Actually, it is usually the unpopular religious belief, or the religious belief with which the public square happens to disagree at the time, that finds no chair at the table. If it serves the public mood or helps pass legislation, religious belief becomes a favored guest. Customarily, though, we are led to believe that society is done a great favor when the religious voice is excluded, when the “fact” realm is kept safe from the “value” realm, when the public square is “naked” and apparently unashamed.

But culture will always need the religious voice, popular or not, and even various perspectives within what might sound like a cacophony of religious speech. This is true for many reasons, one of which is that the fact/value dichotomy in civic life is essentially useless: everyone holds to some kind of ultimate meaning that informs our values by shaping how we interpret the facts and decide what to do about them.

Each of us believes something about the world and about people that serves as a controlling principle to inflame our passions and inform our decisions. It might be Hedonism, Anarchism, or Neo-Pagan Mystical Sexuality, for instance, and it might take some digging to detect, but each of us measures the world, our own actions, and the actions of others by our controlling principle. As we relate to and live around one another, it is in your interest to know what my controlling principle is, and in my interest to know yours. If we truly want to understand one another, this knowledge is crucial.

Whether I believe that human beings are merely the product of blind, evolutionary forces, are the special creation of the loving, personal God of the Bible, or are each a divine extension of the cosmic “she,” my belief makes an enormous difference to how I view the world and relate to you. It makes an enormous difference whether your ultimate meaning is Love, Justice, Individualism, Nihilism, or Marxism, and it even makes a difference whether “Love” as your ultimate meaning is based in the revealed religion of Christianity, is informed by Secular Humanism, or is derived from Beatles-style pop philosophy. All You Need Is Love, after all. Kumbaya.

Additionally, of the varieties of ultimate meaning, only orthodox revealed religion recognizes a source of authority outside the self. Every other controlling principle is defined by man’s view of the world: how he relates to it, to himself, and to others. Only orthodox revealed religion prefers the reliability of God over the opinion of self, even the self that considers itself “god.”

This is not to say that religious views should outweigh other views simply because they are religious. But neither should certain views outweigh all others simply because they aren’t. To elevate one source of ultimate meaning over others, to favor “public fact” over “private values” is itself a value judgment (one of morality and ultimate meaning) requiring its own justification, and is another example of how a strict fact/value, religious/non-religious dichotomy is unworkable.

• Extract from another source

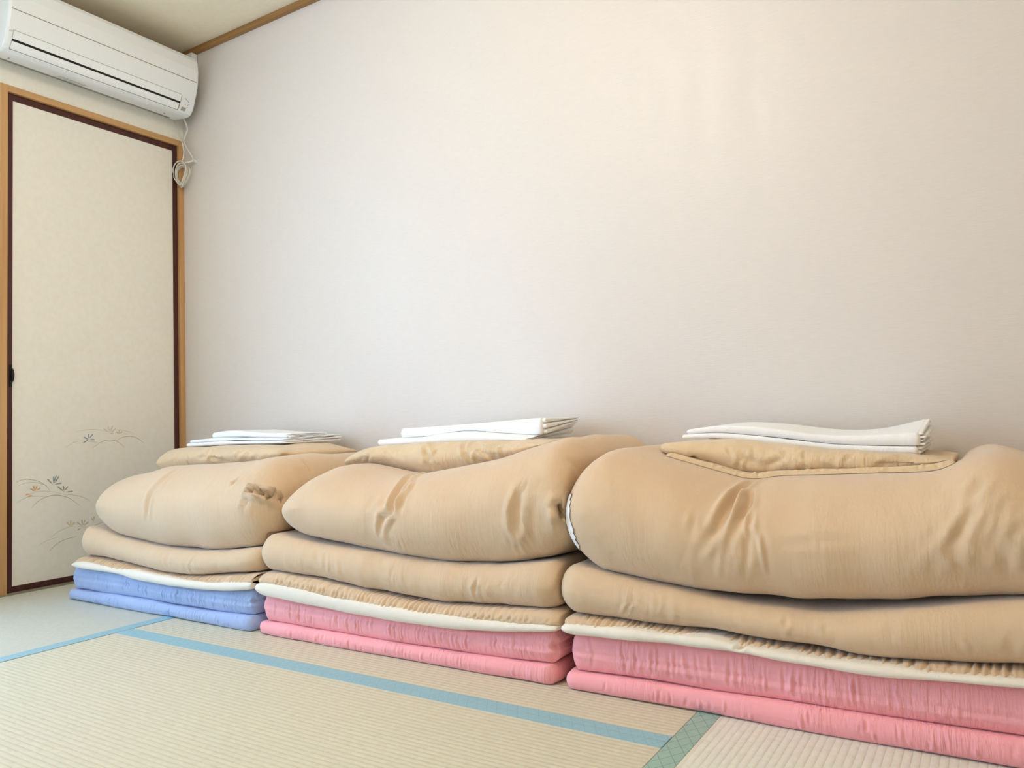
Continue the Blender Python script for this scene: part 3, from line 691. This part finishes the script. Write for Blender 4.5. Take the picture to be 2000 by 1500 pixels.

We might all observe, for example, that some people break into others’ houses and steal their belongings. How we interpret those facts (why people steal, whether it’s wrong) and what we decide to do about it (mandate that homes be safe for burglars, punish the burglars) are all value judgments, whether informed by religion or public square nudism.

Ultimate meaning, therefore, serves the same public function in each non-religious person that more organized, formal, revealed religion does in the obviously religious person. The only difference is that non-religious ultimate meaning is simply presumed to be a neutral, neutered king (or queen) who is safe for public consumption.

Culture can deem God unfit for public view, but let’s not pretend that excluding the identifiable religious voice from the public square has silenced the voice of ultimate meaning, has left us subject only to those controlling principles which are benevolent, or has kept “public fact” safe from “private value.”

Culture still needs to hear the religious view, even in the public square. And yes, even at the school board.